On Record Store Day, Anywhere ll suddenly hit the shops, the blown-out sequel to the psyche-skronk collaboration Christian Eric Beaulieu (Triclops!) and Cedric Bixler Zavala (The Mars Volta) founded as a collective back in 2012. Besides other projects and smaller releases, the two hadn’t come together to craft another guitar-frenzied carnival at full-length. Anywhere ll brings on board Nirvana’s Krist Novoselic, Mike Watt, The Melvin’s Dale Crover, Dot Hacker’s Jonathan Hischke, and players from Comets On Fire, Earthless, Sleepy Sun, Liquid Indian, Devendra Banhart, Lieutenant, Golden, Black Fork, Victims Family, FIREHOSE, and yes somehow a winner of America’s Next Top Model.

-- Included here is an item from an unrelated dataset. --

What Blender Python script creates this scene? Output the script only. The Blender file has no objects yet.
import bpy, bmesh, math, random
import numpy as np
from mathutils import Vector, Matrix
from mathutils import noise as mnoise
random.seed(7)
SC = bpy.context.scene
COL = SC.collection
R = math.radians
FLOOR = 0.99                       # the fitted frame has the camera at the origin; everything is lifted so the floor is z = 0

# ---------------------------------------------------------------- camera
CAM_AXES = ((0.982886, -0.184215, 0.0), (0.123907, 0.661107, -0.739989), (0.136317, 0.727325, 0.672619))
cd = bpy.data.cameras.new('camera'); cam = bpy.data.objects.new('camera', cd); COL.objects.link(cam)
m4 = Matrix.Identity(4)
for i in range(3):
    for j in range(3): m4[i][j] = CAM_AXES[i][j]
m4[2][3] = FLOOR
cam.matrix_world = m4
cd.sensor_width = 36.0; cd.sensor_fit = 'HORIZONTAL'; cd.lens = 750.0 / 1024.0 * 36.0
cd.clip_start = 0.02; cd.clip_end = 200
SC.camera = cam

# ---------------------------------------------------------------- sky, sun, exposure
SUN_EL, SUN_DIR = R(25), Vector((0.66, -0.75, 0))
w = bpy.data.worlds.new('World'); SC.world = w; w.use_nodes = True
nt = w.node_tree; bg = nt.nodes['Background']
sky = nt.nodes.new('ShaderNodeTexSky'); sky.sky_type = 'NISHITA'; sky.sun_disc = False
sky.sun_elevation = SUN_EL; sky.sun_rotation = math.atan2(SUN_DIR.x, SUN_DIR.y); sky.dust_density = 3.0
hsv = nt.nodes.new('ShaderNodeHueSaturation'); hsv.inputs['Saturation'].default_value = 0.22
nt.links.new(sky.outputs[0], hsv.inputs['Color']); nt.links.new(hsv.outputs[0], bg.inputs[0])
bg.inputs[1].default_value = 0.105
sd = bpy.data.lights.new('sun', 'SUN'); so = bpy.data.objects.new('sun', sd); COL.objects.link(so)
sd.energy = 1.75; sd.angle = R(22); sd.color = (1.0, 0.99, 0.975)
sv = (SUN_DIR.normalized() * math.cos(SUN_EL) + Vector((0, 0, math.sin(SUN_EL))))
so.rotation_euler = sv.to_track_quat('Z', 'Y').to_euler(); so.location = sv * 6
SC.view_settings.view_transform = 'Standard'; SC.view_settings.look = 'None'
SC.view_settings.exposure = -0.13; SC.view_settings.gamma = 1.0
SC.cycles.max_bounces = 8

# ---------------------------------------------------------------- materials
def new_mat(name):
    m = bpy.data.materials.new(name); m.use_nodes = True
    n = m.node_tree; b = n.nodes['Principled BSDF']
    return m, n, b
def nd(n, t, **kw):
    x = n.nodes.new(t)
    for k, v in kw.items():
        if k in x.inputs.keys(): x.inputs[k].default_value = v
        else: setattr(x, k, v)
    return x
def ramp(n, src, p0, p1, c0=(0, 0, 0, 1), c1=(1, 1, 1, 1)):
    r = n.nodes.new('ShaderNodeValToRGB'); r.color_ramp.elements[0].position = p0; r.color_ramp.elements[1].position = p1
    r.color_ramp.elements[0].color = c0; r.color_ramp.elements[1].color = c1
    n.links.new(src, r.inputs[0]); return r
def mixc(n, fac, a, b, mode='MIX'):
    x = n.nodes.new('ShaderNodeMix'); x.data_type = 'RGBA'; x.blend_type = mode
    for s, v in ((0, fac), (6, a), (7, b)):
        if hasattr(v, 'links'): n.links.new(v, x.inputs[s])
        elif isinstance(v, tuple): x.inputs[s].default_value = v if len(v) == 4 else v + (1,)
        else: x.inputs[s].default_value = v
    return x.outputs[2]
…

A hybrid of acid-punk energy, oozed through open tuning and torqued Eastern ragas, Anywhere ll quickly becomes a truly mushrooming experiment of guerrilla-graduate art school mayhem, and the odyssey of this second full-length is a major hallucinatory thesis. Opening with the sultry opiate den palette of “Bone Flute Blues,” it soon explodes into a full-depths Ayahuasca anti-spell, turning reality inside out through the musical carnival-orgy’s extrapolations “Moon Burnt Mountain” and “Astrophysical Graffiti.” The list of musicians only hints at the Guernica-level canvas filled out with sounds transcending genre, let alone good and evil.

Beaulieu and Zavala’s own musical vocabulary can still be heard throughout — the former still infusing traces of his delight in visionaries like Jack Rose and Sandy Bull; the latter honing his post-hardcore skills to define the dynamics of their co-creators. Don’t be misled: This isn’t jam band music, more-so the kind of screwed-out songs that would have developed if the psychedelic era of the late 60s hadn’t mellowed its hypnotic excesses into the fluid professionalism of Yacht Rock. Imagine the big beat Zeitgeist of the 70s untouched by oncoming cocaine and commercial FM elegance, and Anywhere ll brings you back to the time when anything was possible between young people charming each other with every successive, transgressive note upon a splurge of mad beats.

Admittedly, a purchase of Anywhere ll may seem like an embarrassment of psychoactive riches for those who need things to be more settling. But if you want to hear what’s happening at the party where everyone’s equally stoked for adventures in sound transformation, pick up and file this between your Aoxomoxoa and Hairway to Steven.